Outros intervenientes
Para além dessa operação, entretanto, não há registo de qualquer outra actividade militar posterior daquele movimento, na guerra da independência, onde a Frelimo teve sem dúvida o maior quinhão, seguida, de muito longe, pela Coremo (Comité Revolucionário de Moçambique).
Além das do Sul, a província onde a frente teve mais dificuldades em penetrar foi a província da Zambézia, onde só se verificou actividade militar da Frelimo em Julho de 1974, depois do golpe de Estado de 25 de Abril em Portugal. Nessa província há o registo de um ataque do Exército de Libertação Nacional do Monomotapa, o braço armado da Udenamo- -motapa, que se opunha tanto ao regime colonial como à Frelimo, a Chire.

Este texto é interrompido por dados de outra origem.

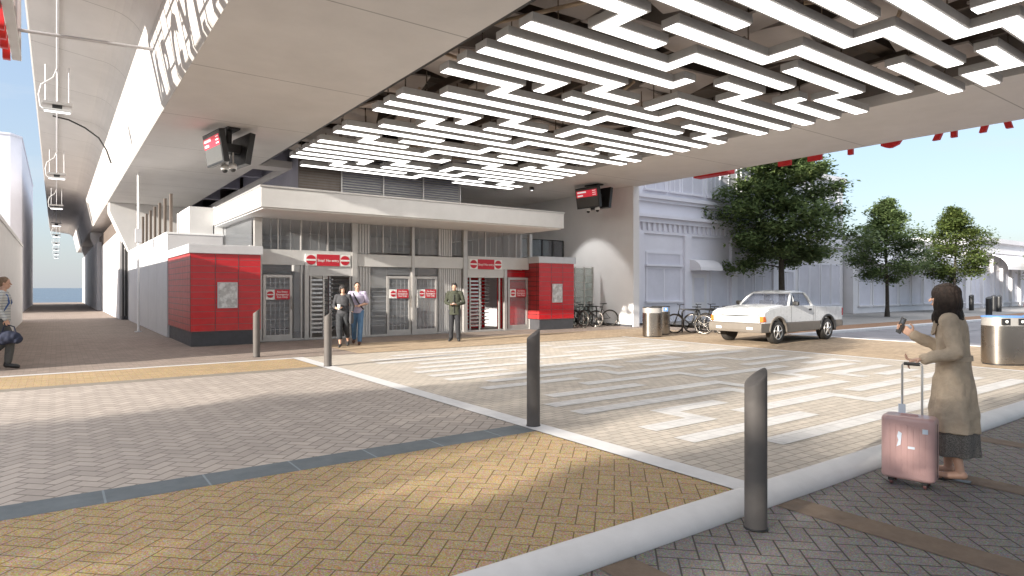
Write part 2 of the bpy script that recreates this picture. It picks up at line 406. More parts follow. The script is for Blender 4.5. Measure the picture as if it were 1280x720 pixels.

Quanto à Coremo, considerada pelos relatórios da CIA como gozando de apoio popular, bem como de capacidade de o-ganização e recursos diminutos, iniciou a “sua” guerra em Tete, não conseguindo penetrar, apesar de várias tentativas, na Zambézia. Começou a desmembrar-se, militar e politicamente, em meados de 1968, quando um dos seus mais proeminentes quadros, Mazungo Bob, foi morto em combate perto da fronteira com a Zâmbia.
Diversos confrontos armados entre a Frelimo e a Coremo foram também registados, o primeiro dos quais ocorreu em 1968, com o movimento então liderado por Samora Machel a prender vários quadros da organização rival em 1970, e dois comandantes militares e o tesoureiro da Coremo a serem mortos em 1972 numa emboscada da Frelimo.
Maior número de baixas
A luta armada prolongar-se-ia pelo dobro do tempo inicialmente previsto por Mondlane (cinco anos), sendo que foi no nossos país onde o Exército português sofreu maior número de baixas, por comparação a Angola ou à Guiné-Bissau. De acordo com os números registados por Lisboa, 2.893 membros das suas forças armadas morreram em Moçambique entre Setembro de 1964 e Setembro de 1974. Do lado da Frelimo, entretanto, as contas são outras, e no segundo aniversário do início da guerra da independência, reivindicava a morte de mais de 3.000 soldados lusos. Em 1971, alegava ter liquidado, só nesse ano, 2.850, nove vezes mais do que o admitido pelo regime colonial. (Fonte principal deste dossier: “Mozambique: The tortuous road to democracy”, de João M. Cabrita)
Em 25 de Setembro de 1964 – Mondlane estava na Europa
Eduardo Mondlane, então presidente da Frelimo, encontrava-se numa digressão por vários países da Europa quando o seu movimento decidiu desencadear a guerrilha.
Por outro lado, o Governo tanzaniano proibiu uma conferência de Imprensa convocada pela frente para Dar-es-Salaam que se destinava a anunciar que a luta armada já fora desencadeada.
Após o seu regresso à capital da Tanzania, Mondlane revelaria que sete destacamentos da Frelimo haviam penetrado no Norte de Moçambique a 25 de Setembro, dos quais três foram capturados pelos portugueses, dois acabaram por dispersar, com diversas baixas, após troca de tiros com as tropas coloniais, enquanto os restantes dois se mantinham intactos.
Sobre a MANU, que se declarou farta de esperar pelo início da guerra da independência, haveria o líder frelimista de comentar indirectamente que qualquer acção militar daquele movimento seria «uma missão manipulada do exterior» para levar à separação de Cabo Delgado e Niassa de Moçambique, com integração na Tanzania.
O sentimento de frustração pela alegada apatia de Mondlane alastrava noutros sectores da Frelimo nas vésperas do desencadeamento oficial da guerra da Independência, sendo de realçar a expulsão, em Agosto de 1964, de seis quadros da frente, incluindo o então secretário da Defesa, Leo Milas, acusado de ser «um espião norte-americano». Como tinha sido nomeado pelo próprio presidente da Frelimo, a expulsão causou alguns embaraços a Mondlane que, posteriormente, revelou que o verdadeiro nome de Milas era Leo Clinton Aldrige, que nem sequer seria moçambicano, mas sim um americano do Texas.
O expulso viria a retaliar logo a seguir, em conferência de Imprensa, acusando o presidente da Frelimo de não fazer nada para promover a guerra em Moçambique. Denunciou ainda que Mondlane passava «menos de um terço do seu tempo de liderança em África».